● DATASET CONTENT:
========================================================================
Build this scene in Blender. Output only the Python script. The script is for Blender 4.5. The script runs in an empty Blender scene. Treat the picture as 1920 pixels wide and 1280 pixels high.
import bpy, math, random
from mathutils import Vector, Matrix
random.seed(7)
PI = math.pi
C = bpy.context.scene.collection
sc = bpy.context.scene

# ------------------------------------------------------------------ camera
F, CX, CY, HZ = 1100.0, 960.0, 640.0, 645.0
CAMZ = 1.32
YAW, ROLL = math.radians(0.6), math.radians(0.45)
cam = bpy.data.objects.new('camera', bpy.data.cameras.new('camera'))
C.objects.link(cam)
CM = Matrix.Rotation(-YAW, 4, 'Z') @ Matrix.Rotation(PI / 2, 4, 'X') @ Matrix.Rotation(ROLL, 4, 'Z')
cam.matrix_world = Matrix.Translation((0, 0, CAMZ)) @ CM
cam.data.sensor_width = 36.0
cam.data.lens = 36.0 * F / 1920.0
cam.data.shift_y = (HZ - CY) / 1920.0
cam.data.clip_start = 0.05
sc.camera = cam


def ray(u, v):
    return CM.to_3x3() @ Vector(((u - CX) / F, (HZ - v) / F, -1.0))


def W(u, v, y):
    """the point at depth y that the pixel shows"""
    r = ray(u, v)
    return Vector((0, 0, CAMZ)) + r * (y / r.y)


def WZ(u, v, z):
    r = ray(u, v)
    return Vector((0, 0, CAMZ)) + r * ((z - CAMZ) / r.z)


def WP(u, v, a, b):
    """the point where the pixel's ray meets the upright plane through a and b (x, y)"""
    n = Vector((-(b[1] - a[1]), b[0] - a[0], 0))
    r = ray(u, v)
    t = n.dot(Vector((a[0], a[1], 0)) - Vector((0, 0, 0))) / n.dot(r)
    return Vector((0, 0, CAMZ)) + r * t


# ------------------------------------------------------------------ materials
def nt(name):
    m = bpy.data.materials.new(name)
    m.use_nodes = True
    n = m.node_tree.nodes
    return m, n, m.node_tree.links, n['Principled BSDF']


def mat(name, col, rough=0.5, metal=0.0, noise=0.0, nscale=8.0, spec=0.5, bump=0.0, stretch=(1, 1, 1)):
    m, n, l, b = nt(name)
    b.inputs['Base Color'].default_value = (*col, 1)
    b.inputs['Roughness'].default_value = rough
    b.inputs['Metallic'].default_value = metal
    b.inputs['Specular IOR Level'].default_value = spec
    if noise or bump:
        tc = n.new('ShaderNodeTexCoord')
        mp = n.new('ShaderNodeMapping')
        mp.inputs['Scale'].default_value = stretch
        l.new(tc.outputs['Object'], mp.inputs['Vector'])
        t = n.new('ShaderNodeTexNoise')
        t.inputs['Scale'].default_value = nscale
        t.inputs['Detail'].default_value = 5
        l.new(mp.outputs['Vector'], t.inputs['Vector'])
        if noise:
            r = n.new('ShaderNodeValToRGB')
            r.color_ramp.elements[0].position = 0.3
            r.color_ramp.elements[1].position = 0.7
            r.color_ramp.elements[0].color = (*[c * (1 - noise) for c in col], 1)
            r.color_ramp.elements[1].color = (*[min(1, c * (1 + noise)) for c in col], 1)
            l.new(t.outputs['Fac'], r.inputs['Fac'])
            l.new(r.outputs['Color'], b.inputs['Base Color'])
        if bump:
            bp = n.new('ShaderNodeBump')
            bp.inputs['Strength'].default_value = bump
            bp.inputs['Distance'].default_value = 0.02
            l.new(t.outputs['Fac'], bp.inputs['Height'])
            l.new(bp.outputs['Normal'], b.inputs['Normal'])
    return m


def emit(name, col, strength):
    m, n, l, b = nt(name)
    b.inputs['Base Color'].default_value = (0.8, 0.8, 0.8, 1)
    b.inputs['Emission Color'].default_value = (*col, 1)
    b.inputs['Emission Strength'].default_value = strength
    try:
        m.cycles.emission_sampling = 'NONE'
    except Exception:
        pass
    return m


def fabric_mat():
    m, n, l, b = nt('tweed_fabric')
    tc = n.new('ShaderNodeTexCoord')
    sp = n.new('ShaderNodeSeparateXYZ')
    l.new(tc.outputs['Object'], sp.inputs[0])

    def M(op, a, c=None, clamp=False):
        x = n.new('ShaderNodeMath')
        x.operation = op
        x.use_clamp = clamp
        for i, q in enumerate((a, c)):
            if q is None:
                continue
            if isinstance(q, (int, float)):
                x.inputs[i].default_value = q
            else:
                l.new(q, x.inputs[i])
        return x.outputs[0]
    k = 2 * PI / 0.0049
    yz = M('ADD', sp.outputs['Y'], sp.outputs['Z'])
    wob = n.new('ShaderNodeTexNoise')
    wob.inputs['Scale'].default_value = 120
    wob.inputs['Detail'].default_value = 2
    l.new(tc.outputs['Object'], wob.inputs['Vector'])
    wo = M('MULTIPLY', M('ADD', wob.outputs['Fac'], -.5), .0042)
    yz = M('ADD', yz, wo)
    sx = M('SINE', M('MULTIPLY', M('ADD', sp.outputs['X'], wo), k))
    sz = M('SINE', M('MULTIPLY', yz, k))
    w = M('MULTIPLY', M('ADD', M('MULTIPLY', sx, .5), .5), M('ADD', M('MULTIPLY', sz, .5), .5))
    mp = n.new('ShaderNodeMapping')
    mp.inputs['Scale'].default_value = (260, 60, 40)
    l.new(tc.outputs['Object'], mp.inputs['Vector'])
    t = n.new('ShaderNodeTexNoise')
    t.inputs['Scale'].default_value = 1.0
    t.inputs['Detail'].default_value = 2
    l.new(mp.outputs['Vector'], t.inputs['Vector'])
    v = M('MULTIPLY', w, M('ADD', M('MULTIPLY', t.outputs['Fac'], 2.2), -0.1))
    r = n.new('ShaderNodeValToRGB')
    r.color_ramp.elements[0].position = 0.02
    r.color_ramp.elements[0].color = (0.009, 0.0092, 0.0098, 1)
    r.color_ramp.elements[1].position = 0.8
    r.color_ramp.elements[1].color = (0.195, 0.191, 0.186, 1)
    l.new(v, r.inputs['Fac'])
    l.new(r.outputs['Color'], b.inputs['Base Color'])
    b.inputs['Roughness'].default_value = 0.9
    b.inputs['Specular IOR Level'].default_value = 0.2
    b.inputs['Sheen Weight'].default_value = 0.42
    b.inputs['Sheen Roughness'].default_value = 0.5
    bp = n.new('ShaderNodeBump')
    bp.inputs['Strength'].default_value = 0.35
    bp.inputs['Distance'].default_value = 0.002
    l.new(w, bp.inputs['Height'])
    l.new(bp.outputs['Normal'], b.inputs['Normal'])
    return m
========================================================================
● REQUIREMENTS: Up to and including the line with "return Vector((0, 0, CAMZ)) + r * ((z", repeat the data exactly, starting from its first line; nothing else belongs in the response.

● THE RESULT:
Build this scene in Blender. Output only the Python script. The script is for Blender 4.5. The script runs in an empty Blender scene. Treat the picture as 1920 pixels wide and 1280 pixels high.
import bpy, math, random
from mathutils import Vector, Matrix
random.seed(7)
PI = math.pi
C = bpy.context.scene.collection
sc = bpy.context.scene

# ------------------------------------------------------------------ camera
F, CX, CY, HZ = 1100.0, 960.0, 640.0, 645.0
CAMZ = 1.32
YAW, ROLL = math.radians(0.6), math.radians(0.45)
cam = bpy.data.objects.new('camera', bpy.data.cameras.new('camera'))
C.objects.link(cam)
CM = Matrix.Rotation(-YAW, 4, 'Z') @ Matrix.Rotation(PI / 2, 4, 'X') @ Matrix.Rotation(ROLL, 4, 'Z')
cam.matrix_world = Matrix.Translation((0, 0, CAMZ)) @ CM
cam.data.sensor_width = 36.0
cam.data.lens = 36.0 * F / 1920.0
cam.data.shift_y = (HZ - CY) / 1920.0
cam.data.clip_start = 0.05
sc.camera = cam


def ray(u, v):
    return CM.to_3x3() @ Vector(((u - CX) / F, (HZ - v) / F, -1.0))


def W(u, v, y):
    """the point at depth y that the pixel shows"""
    r = ray(u, v)
    return Vector((0, 0, CAMZ)) + r * (y / r.y)


def WZ(u, v, z):
    r = ray(u, v)
    return Vector((0, 0, CAMZ)) + r * ((z - CAMZ) / r.z)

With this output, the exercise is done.